Financial Chairman and CEO Arthur F. Ryan,

and Montclair State

University President Susan A. Cole and is composed of the leadership of

New Jersey’s major education organizations.”

The Committee was formed a few years ago to address the perceived inadequacies of NJ high schools as preparatory institutions for the workplace.  The Committee claims that though NJ high schools may be graduating over 90% of their students, have  “good” SAT scores, and have a high number of students going on to  post-secondary education, we are not producing good workers.    They tell the public (at their numerous public meetings) that NJ businesses are facing certain outsourcing of jobs – not because of the economic realities of the “flat world” – but because our students are not skilled enough.  The Committee’s aim is to hold high schools to a higher industrial standard; produce better workers, produce a better middle class, produce better earners.  The Committee has a plan – to institute Regents-style exit exams in math, science, and language arts and to have students partake in workplace readiness activities in high school. 

As a high school administrator in NJ, this is my new professional reality.  This is what my government says my new mission as an educator is to be.  I should not think of creativity, of cultivating a love of learning and life for my students, of offering my students opportunities for personal and spiritual growth.  I am to make good workers of them.  I am to foster a stronger middle class.  I am to produce producers – not inspire or lead students to self actualization… not unless the leading leads to a good job.

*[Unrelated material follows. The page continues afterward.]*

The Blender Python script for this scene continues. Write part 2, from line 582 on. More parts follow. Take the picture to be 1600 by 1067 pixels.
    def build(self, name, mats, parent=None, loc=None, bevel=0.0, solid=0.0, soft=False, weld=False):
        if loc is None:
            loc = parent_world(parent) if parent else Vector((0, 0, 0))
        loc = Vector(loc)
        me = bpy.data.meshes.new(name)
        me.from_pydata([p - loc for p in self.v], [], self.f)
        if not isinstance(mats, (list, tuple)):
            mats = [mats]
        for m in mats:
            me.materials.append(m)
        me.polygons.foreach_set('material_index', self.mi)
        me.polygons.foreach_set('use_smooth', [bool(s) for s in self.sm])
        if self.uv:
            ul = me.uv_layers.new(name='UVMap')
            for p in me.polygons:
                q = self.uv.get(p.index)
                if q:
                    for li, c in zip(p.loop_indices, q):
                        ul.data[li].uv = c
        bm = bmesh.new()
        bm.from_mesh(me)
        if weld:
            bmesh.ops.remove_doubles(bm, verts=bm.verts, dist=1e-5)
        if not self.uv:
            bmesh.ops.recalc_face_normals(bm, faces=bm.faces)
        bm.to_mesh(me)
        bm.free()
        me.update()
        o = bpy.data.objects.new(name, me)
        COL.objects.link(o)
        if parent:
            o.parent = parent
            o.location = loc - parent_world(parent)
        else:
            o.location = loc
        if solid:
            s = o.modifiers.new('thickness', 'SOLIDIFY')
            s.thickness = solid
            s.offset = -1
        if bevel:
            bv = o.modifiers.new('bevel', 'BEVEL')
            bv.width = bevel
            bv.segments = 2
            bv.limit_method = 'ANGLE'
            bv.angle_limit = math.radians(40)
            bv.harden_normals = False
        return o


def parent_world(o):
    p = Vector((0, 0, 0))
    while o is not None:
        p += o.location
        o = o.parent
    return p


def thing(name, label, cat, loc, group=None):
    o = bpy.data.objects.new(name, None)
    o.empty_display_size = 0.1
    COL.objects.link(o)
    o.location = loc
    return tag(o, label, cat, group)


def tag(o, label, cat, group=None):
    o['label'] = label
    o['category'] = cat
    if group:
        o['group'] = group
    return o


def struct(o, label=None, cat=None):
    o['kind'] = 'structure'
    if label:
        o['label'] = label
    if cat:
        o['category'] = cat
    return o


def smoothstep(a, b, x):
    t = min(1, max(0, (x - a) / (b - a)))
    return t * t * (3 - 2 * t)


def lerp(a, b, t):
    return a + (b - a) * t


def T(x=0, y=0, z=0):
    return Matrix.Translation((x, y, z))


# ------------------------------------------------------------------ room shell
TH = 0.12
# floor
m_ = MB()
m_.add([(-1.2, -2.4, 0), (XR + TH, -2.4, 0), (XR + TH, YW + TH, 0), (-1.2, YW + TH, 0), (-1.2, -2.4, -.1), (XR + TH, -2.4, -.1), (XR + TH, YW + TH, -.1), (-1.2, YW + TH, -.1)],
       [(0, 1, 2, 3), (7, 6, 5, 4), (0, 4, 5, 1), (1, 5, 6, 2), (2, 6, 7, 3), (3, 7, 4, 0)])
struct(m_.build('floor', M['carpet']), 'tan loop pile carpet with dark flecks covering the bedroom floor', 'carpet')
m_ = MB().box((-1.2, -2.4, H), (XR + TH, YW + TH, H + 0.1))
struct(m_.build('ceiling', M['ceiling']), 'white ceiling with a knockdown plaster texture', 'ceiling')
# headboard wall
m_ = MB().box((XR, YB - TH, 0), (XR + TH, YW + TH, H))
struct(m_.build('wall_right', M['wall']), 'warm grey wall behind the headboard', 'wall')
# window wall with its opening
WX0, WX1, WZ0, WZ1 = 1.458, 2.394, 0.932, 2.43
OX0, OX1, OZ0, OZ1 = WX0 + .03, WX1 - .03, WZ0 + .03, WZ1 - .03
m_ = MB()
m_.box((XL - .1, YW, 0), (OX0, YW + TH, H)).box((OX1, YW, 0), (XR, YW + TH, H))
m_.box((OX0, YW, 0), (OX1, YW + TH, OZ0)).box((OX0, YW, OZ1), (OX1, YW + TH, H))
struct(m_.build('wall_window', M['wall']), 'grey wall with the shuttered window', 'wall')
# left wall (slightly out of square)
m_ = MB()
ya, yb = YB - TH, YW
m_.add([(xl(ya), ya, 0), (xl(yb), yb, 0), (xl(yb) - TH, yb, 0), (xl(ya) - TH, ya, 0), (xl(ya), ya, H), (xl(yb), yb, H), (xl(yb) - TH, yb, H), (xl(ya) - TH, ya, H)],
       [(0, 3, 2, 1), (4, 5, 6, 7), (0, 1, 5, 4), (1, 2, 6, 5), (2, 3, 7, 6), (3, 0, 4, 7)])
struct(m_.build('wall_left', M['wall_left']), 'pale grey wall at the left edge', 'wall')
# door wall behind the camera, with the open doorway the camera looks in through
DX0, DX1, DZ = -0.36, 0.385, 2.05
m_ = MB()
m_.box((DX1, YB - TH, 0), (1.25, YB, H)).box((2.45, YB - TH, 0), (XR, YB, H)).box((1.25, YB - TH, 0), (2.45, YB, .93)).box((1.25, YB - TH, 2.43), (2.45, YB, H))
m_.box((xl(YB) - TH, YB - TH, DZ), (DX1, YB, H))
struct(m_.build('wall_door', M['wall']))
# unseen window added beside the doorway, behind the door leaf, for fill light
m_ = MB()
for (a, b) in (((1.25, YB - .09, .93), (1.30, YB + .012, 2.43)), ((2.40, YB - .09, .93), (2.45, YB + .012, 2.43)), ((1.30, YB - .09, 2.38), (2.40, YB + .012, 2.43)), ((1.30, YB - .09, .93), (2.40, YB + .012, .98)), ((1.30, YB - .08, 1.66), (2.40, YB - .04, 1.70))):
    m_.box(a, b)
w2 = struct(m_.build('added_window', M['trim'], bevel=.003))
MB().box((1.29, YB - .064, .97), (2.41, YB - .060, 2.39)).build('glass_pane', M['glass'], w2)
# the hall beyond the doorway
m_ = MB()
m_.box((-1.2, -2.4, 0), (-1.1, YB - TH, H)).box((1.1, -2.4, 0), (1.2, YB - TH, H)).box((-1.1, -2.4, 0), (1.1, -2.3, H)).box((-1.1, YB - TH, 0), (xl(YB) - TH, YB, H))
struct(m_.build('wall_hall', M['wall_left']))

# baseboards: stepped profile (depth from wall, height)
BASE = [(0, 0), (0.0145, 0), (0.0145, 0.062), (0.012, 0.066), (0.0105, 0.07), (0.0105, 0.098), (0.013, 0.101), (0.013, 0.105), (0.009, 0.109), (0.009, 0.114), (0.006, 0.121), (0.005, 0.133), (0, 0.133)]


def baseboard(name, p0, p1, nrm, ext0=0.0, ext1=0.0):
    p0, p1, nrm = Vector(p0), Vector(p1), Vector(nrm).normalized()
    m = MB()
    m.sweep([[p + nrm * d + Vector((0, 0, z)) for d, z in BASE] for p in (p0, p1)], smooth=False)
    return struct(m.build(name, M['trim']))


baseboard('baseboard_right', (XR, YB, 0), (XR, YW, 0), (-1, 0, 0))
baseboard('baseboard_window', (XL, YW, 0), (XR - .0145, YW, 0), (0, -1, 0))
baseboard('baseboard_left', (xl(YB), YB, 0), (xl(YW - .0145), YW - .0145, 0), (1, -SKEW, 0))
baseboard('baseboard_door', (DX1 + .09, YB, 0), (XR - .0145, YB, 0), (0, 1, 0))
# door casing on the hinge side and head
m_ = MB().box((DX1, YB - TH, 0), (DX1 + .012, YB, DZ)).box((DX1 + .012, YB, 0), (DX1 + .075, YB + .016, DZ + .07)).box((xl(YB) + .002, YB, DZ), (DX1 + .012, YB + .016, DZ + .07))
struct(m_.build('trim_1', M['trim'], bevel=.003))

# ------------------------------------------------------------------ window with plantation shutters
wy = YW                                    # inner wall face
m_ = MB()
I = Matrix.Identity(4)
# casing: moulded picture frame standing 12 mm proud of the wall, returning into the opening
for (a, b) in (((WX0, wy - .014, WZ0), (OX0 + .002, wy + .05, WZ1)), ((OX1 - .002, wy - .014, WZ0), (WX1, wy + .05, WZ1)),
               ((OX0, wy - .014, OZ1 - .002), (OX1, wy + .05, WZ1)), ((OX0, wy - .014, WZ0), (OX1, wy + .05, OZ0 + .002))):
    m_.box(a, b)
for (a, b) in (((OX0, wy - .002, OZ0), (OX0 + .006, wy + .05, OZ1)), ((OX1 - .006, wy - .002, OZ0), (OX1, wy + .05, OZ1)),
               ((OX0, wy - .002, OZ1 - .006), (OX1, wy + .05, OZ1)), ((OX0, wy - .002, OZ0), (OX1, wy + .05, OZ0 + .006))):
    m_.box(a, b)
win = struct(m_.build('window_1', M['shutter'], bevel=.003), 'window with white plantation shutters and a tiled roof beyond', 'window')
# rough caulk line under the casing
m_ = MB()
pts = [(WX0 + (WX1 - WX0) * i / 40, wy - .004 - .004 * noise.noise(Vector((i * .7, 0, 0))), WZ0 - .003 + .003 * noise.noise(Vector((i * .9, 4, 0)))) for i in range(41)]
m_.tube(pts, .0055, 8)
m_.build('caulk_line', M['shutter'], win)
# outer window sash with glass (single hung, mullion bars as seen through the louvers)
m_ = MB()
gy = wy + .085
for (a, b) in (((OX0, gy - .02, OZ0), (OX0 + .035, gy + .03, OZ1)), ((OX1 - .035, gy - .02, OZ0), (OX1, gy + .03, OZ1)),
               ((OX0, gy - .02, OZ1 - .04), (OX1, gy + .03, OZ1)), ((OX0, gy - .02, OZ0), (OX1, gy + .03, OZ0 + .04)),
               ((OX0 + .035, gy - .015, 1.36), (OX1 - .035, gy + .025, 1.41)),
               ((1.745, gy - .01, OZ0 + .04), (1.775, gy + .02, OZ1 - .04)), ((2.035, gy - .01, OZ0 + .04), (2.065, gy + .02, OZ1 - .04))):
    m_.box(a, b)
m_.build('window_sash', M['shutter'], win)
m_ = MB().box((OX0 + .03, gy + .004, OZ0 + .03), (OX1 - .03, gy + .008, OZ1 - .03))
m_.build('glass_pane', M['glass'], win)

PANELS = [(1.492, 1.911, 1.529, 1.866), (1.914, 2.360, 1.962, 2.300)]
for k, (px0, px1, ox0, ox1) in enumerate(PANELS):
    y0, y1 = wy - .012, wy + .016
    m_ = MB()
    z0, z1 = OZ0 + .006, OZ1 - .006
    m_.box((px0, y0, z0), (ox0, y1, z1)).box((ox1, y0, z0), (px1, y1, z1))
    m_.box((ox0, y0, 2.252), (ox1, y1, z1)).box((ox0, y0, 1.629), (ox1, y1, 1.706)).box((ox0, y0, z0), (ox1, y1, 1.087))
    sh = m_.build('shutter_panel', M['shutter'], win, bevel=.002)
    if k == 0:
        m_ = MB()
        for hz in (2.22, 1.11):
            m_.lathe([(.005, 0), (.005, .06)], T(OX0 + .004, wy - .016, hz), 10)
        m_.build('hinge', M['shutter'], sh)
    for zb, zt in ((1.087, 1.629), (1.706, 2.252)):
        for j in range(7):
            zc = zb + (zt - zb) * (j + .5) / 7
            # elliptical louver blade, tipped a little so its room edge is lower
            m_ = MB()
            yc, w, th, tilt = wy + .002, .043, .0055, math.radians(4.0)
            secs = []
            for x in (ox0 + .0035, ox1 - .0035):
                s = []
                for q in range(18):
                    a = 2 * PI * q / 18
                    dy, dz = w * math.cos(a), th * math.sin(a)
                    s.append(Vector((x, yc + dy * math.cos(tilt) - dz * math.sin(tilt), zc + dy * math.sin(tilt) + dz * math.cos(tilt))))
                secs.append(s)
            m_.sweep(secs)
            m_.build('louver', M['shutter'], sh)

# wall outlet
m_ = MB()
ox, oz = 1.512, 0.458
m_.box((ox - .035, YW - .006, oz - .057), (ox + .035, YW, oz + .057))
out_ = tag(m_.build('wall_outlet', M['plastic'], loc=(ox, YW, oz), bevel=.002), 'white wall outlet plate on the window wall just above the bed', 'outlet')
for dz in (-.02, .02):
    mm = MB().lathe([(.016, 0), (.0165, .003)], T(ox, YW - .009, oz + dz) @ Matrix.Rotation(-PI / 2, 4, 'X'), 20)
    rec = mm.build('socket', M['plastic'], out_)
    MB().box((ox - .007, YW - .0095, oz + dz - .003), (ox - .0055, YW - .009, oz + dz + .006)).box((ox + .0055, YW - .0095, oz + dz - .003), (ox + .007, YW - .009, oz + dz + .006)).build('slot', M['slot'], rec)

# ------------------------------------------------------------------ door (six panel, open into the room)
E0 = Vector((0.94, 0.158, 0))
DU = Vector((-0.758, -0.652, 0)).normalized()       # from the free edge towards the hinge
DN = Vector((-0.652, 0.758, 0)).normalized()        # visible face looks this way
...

Public education has been hijacked.  Not in this generation, but many moons ago when compulsory education was legislated.  The public scorn for mandatory education was so strong, Bruce Curtis, in his book Building The Education State 1836-1871, notes that:

Many

schools were burned to the ground and teachers run out of town by angry

mobs. When students were kept after school,  parents often broke into

school to free them. At Saltfleet Township in 1859 a teacher was locked

in the schoolhouse by students who “threw mud and mire into his face

and over his clothes,”  according to the school records—while parents

egged them on.”

As a result of generations of social engineering, it is no wonder the homeschooling movement has become so popular.  Many parents have rejected the government’s means to and end and the end to those means.  Private schooling, too, is an alternative for the disenchanted – though, admittedly, many private schools are also guilty of the same sins of public education.

As and education leader, I face a dilemma.  How do I swim in the current of the public school agenda while holding true to my deepest convictions about children, learning, and the point of learning?  How do you?